Transcribe the full listing exactly, and drop every picture.

** Begin MATERIAL PROVIDED **

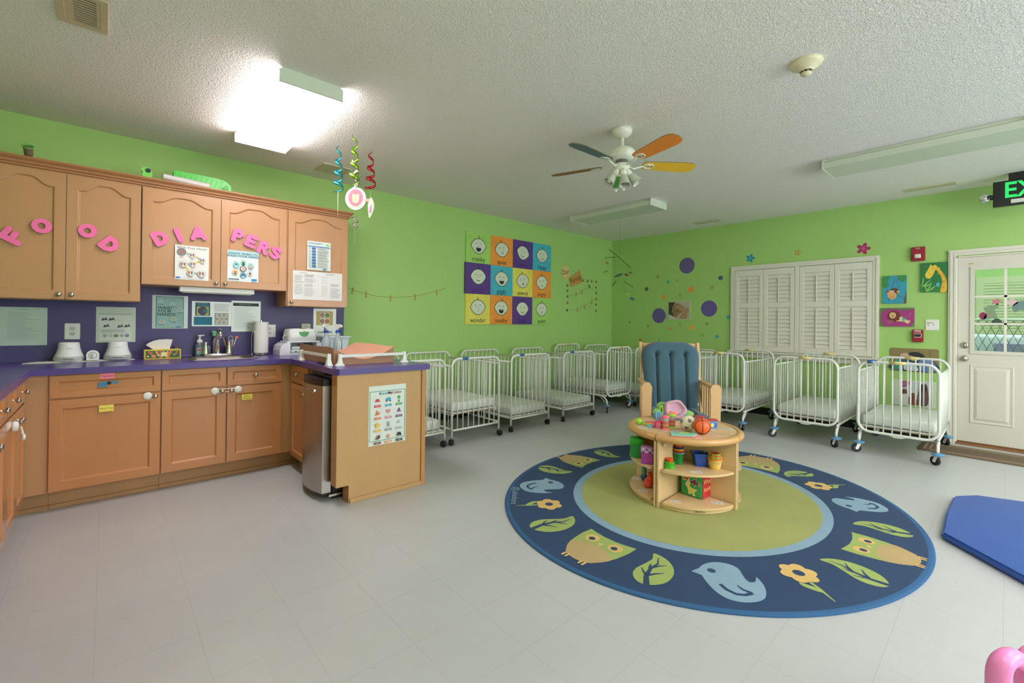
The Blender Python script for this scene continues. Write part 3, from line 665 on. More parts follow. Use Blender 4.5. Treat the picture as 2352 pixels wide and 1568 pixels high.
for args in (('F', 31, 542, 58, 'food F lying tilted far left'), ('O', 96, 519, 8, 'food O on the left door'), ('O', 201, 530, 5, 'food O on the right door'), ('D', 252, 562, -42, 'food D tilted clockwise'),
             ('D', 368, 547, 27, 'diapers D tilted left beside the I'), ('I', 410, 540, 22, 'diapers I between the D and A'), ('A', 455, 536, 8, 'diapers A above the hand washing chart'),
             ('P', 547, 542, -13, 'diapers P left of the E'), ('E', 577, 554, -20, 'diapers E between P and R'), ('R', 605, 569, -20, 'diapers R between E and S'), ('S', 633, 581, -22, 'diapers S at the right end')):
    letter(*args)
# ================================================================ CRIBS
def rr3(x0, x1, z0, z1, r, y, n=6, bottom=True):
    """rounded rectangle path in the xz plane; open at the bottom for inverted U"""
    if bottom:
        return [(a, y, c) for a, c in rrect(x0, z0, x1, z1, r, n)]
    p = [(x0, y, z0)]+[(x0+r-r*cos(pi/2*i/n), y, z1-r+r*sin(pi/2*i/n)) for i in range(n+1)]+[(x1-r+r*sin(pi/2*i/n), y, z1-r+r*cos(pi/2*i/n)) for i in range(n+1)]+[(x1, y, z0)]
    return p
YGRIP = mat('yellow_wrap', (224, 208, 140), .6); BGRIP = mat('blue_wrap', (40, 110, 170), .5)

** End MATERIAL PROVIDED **

> ANSWER IN FULL:
The Blender Python script for this scene continues. Write part 3, from line 665 on. More parts follow. Use Blender 4.5. Treat the picture as 2352 pixels wide and 1568 pixels high.
for args in (('F', 31, 542, 58, 'food F lying tilted far left'), ('O', 96, 519, 8, 'food O on the left door'), ('O', 201, 530, 5, 'food O on the right door'), ('D', 252, 562, -42, 'food D tilted clockwise'),
             ('D', 368, 547, 27, 'diapers D tilted left beside the I'), ('I', 410, 540, 22, 'diapers I between the D and A'), ('A', 455, 536, 8, 'diapers A above the hand washing chart'),
             ('P', 547, 542, -13, 'diapers P left of the E'), ('E', 577, 554, -20, 'diapers E between P and R'), ('R', 605, 569, -20, 'diapers R between E and S'), ('S', 633, 581, -22, 'diapers S at the right end')):
    letter(*args)
# ================================================================ CRIBS
def rr3(x0, x1, z0, z1, r, y, n=6, bottom=True):
    """rounded rectangle path in the xz plane; open at the bottom for inverted U"""
    if bottom:
        return [(a, y, c) for a, c in rrect(x0, z0, x1, z1, r, n)]
    p = [(x0, y, z0)]+[(x0+r-r*cos(pi/2*i/n), y, z1-r+r*sin(pi/2*i/n)) for i in range(n+1)]+[(x1-r+r*sin(pi/2*i/n), y, z1-r+r*cos(pi/2*i/n)) for i in range(n+1)]+[(x1, y, z0)]
    return p
YGRIP = mat('yellow_wrap', (224, 208, 140), .6); BGRIP = mat('blue_wrap', (40, 110, 170), .5)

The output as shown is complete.